Wednesday [July] 1944

Dear Rosie,

Here are the two eight-cent stamps as requested. It is a treat to see something other than ones, twos and threes.

I am paying Dr Desan's bill and also the Hydro taxes.

Do not send me any more Mandrakes. I can see that the artist exhausted himself last year in a really ingenious strip called the Kordies. The other three were imitations gradually deteriorating until this one promises to be a wash-out. So do not send any more, which instruction, of course, will greatly disappoint you.

My silver gown is so clean that at first I thought mother had bought a new one. I intend to display it to the students and friends around the premises.

I haven't heard from Maclean's magazine yet. I hope Irwin's arrangement wasn't vetoed by someone higher up. [...]

So you have been to Chinatown. I hope the dinner was as good as the guests.
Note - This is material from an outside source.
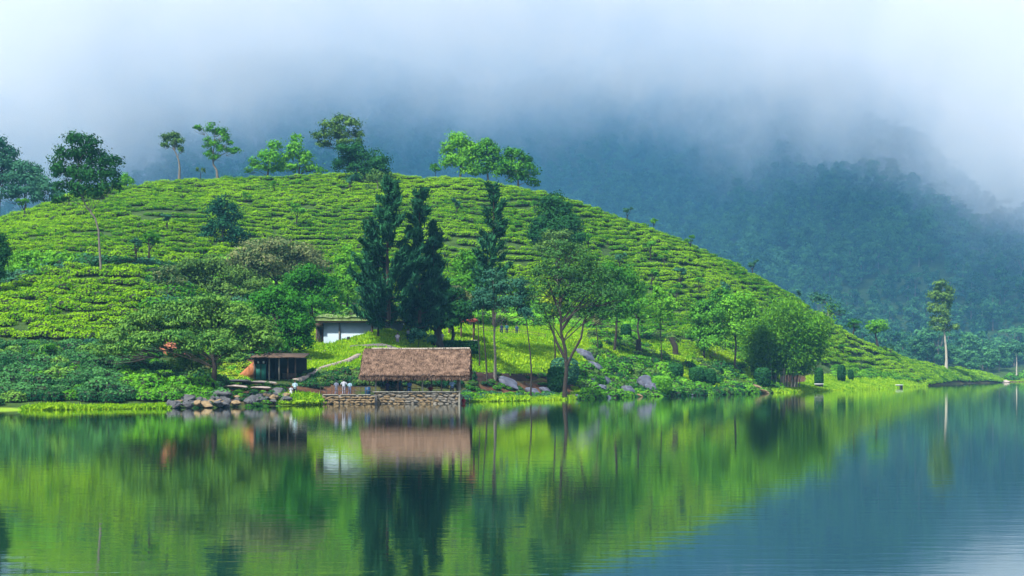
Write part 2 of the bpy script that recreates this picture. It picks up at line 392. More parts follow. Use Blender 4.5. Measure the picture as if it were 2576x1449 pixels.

No Cayke, there should be no irony about your writing to me so there I have read it. I read every syllable, every bit of punctuation even, although some of it may be a bit questionable from a coldly critical point of view. However, the content is remarkable and most fascinating. Keep up the good work. My next letter will be to Mother.

Love to both of you
always,
Croesus.


Rosie
A new nickname for his daughter Claire. See the letters to Viola Pratt, 27 July and to Claire, 29 July.

Mandrakes
Mandrake the Magician was a newspaper comic strip created by artist Lee Falk in 1934. Mandrake used hypnosis to fight villains.

Kordies
The episodes of Mandrake titled 'The Kordies' appeared in American newspapers in 1942.

Irwin's arrangement
Arthur Irwin had commissioned a poem from Pratt on the return of the troops in Spring 1944.


One line deleted, presumably by the recipient.

Croesus
Last ruler of ancient Lydia, renowned for his wealth.